## [Exercise instructions]
The listing beneath should be written out in full, exactly as shown.
**** Dataset section
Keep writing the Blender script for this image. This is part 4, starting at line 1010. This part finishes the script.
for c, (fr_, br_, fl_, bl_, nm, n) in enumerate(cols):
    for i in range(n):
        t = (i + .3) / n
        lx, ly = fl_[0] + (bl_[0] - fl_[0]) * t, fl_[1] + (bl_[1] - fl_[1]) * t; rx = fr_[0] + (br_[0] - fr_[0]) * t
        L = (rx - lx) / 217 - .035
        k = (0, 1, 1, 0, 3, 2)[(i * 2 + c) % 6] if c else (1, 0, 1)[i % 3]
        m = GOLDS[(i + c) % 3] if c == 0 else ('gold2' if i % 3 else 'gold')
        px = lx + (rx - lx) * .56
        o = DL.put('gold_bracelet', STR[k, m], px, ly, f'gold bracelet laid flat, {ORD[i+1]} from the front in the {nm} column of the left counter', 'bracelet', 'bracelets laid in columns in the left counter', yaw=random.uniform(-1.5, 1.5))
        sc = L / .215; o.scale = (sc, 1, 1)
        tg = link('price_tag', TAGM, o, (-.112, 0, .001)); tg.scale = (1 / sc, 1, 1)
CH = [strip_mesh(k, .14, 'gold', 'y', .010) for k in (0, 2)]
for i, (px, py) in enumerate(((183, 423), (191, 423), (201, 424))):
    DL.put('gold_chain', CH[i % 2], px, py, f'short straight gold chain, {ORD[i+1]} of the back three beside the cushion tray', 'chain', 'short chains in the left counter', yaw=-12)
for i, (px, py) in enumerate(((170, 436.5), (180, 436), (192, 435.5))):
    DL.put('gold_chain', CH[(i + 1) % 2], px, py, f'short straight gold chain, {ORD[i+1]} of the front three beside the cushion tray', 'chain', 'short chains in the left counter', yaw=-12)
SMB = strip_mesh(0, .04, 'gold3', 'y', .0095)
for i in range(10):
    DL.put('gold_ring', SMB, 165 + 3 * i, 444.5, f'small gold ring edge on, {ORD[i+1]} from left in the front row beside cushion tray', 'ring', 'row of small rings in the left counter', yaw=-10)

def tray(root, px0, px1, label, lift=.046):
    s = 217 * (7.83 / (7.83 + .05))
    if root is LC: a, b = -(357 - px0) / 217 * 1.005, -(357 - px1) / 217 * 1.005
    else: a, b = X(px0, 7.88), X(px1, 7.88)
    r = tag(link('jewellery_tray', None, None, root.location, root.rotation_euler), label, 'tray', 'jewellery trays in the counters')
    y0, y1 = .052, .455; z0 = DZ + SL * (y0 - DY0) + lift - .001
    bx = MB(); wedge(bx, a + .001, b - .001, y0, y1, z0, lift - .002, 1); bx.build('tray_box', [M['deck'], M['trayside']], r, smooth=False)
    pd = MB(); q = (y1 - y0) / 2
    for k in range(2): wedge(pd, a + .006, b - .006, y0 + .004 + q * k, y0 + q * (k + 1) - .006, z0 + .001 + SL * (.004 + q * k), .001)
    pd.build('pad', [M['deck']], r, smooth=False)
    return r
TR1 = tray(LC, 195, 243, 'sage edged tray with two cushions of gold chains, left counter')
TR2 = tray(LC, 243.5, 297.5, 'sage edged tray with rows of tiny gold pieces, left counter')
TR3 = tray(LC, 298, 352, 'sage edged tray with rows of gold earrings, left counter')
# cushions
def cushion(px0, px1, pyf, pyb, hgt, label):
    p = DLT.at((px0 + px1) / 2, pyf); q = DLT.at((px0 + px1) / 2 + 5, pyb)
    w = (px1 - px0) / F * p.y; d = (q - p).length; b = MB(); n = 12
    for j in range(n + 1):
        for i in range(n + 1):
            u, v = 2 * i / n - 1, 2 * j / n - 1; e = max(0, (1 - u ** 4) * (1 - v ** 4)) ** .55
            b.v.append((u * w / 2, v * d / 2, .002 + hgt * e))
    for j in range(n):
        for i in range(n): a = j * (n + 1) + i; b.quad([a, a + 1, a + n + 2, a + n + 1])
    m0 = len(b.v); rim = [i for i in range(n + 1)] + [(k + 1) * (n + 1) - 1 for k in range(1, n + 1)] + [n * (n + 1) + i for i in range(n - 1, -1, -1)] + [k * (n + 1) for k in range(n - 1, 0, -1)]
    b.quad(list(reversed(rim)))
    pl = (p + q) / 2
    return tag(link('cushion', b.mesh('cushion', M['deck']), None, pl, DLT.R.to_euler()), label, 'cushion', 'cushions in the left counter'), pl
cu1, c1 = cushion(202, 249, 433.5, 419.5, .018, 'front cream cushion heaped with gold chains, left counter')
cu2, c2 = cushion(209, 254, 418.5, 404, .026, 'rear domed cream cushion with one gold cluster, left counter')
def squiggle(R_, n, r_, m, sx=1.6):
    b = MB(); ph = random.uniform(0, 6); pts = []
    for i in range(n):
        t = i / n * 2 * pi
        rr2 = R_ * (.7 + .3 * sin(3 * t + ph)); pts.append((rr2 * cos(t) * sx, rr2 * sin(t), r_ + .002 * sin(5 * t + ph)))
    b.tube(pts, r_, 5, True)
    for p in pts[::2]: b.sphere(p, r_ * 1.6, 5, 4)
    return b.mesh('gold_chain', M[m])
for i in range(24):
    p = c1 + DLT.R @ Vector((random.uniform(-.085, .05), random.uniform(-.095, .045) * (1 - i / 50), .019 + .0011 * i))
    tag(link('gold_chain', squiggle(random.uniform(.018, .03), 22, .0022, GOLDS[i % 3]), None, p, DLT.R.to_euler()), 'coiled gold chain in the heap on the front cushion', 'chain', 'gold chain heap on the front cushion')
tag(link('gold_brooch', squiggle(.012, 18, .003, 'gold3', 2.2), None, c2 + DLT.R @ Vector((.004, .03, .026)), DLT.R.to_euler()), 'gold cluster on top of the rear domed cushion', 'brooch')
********
## [Written answer]
Keep writing the Blender script for this image. This is part 4, starting at line 1010. This part finishes the script.
for c, (fr_, br_, fl_, bl_, nm, n) in enumerate(cols):
    for i in range(n):
        t = (i + .3) / n
        lx, ly = fl_[0] + (bl_[0] - fl_[0]) * t, fl_[1] + (bl_[1] - fl_[1]) * t; rx = fr_[0] + (br_[0] - fr_[0]) * t
        L = (rx - lx) / 217 - .035
        k = (0, 1, 1, 0, 3, 2)[(i * 2 + c) % 6] if c else (1, 0, 1)[i % 3]
        m = GOLDS[(i + c) % 3] if c == 0 else ('gold2' if i % 3 else 'gold')
        px = lx + (rx - lx) * .56
        o = DL.put('gold_bracelet', STR[k, m], px, ly, f'gold bracelet laid flat, {ORD[i+1]} from the front in the {nm} column of the left counter', 'bracelet', 'bracelets laid in columns in the left counter', yaw=random.uniform(-1.5, 1.5))
        sc = L / .215; o.scale = (sc, 1, 1)
        tg = link('price_tag', TAGM, o, (-.112, 0, .001)); tg.scale = (1 / sc, 1, 1)
CH = [strip_mesh(k, .14, 'gold', 'y', .010) for k in (0, 2)]
for i, (px, py) in enumerate(((183, 423), (191, 423), (201, 424))):
    DL.put('gold_chain', CH[i % 2], px, py, f'short straight gold chain, {ORD[i+1]} of the back three beside the cushion tray', 'chain', 'short chains in the left counter', yaw=-12)
for i, (px, py) in enumerate(((170, 436.5), (180, 436), (192, 435.5))):
    DL.put('gold_chain', CH[(i + 1) % 2], px, py, f'short straight gold chain, {ORD[i+1]} of the front three beside the cushion tray', 'chain', 'short chains in the left counter', yaw=-12)
SMB = strip_mesh(0, .04, 'gold3', 'y', .0095)
for i in range(10):
    DL.put('gold_ring', SMB, 165 + 3 * i, 444.5, f'small gold ring edge on, {ORD[i+1]} from left in the front row beside cushion tray', 'ring', 'row of small rings in the left counter', yaw=-10)

def tray(root, px0, px1, label, lift=.046):
    s = 217 * (7.83 / (7.83 + .05))
    if root is LC: a, b = -(357 - px0) / 217 * 1.005, -(357 - px1) / 217 * 1.005
    else: a, b = X(px0, 7.88), X(px1, 7.88)
    r = tag(link('jewellery_tray', None, None, root.location, root.rotation_euler), label, 'tray', 'jewellery trays in the counters')
    y0, y1 = .052, .455; z0 = DZ + SL * (y0 - DY0) + lift - .001
    bx = MB(); wedge(bx, a + .001, b - .001, y0, y1, z0, lift - .002, 1); bx.build('tray_box', [M['deck'], M['trayside']], r, smooth=False)
    pd = MB(); q = (y1 - y0) / 2
    for k in range(2): wedge(pd, a + .006, b - .006, y0 + .004 + q * k, y0 + q * (k + 1) - .006, z0 + .001 + SL * (.004 + q * k), .001)
    pd.build('pad', [M['deck']], r, smooth=False)
    return r
TR1 = tray(LC, 195, 243, 'sage edged tray with two cushions of gold chains, left counter')
TR2 = tray(LC, 243.5, 297.5, 'sage edged tray with rows of tiny gold pieces, left counter')
TR3 = tray(LC, 298, 352, 'sage edged tray with rows of gold earrings, left counter')
# cushions
def cushion(px0, px1, pyf, pyb, hgt, label):
    p = DLT.at((px0 + px1) / 2, pyf); q = DLT.at((px0 + px1) / 2 + 5, pyb)
    w = (px1 - px0) / F * p.y; d = (q - p).length; b = MB(); n = 12
    for j in range(n + 1):
        for i in range(n + 1):
            u, v = 2 * i / n - 1, 2 * j / n - 1; e = max(0, (1 - u ** 4) * (1 - v ** 4)) ** .55
            b.v.append((u * w / 2, v * d / 2, .002 + hgt * e))
    for j in range(n):
        for i in range(n): a = j * (n + 1) + i; b.quad([a, a + 1, a + n + 2, a + n + 1])
    m0 = len(b.v); rim = [i for i in range(n + 1)] + [(k + 1) * (n + 1) - 1 for k in range(1, n + 1)] + [n * (n + 1) + i for i in range(n - 1, -1, -1)] + [k * (n + 1) for k in range(n - 1, 0, -1)]
    b.quad(list(reversed(rim)))
    pl = (p + q) / 2
    return tag(link('cushion', b.mesh('cushion', M['deck']), None, pl, DLT.R.to_euler()), label, 'cushion', 'cushions in the left counter'), pl
cu1, c1 = cushion(202, 249, 433.5, 419.5, .018, 'front cream cushion heaped with gold chains, left counter')
cu2, c2 = cushion(209, 254, 418.5, 404, .026, 'rear domed cream cushion with one gold cluster, left counter')
def squiggle(R_, n, r_, m, sx=1.6):
    b = MB(); ph = random.uniform(0, 6); pts = []
    for i in range(n):
        t = i / n * 2 * pi
        rr2 = R_ * (.7 + .3 * sin(3 * t + ph)); pts.append((rr2 * cos(t) * sx, rr2 * sin(t), r_ + .002 * sin(5 * t + ph)))
    b.tube(pts, r_, 5, True)
    for p in pts[::2]: b.sphere(p, r_ * 1.6, 5, 4)
    return b.mesh('gold_chain', M[m])
for i in range(24):
    p = c1 + DLT.R @ Vector((random.uniform(-.085, .05), random.uniform(-.095, .045) * (1 - i / 50), .019 + .0011 * i))
    tag(link('gold_chain', squiggle(random.uniform(.018, .03), 22, .0022, GOLDS[i % 3]), None, p, DLT.R.to_euler()), 'coiled gold chain in the heap on the front cushion', 'chain', 'gold chain heap on the front cushion')
tag(link('gold_brooch', squiggle(.012, 18, .003, 'gold3', 2.2), None, c2 + DLT.R @ Vector((.004, .03, .026)), DLT.R.to_euler()), 'gold cluster on top of the rear domed cushion', 'brooch')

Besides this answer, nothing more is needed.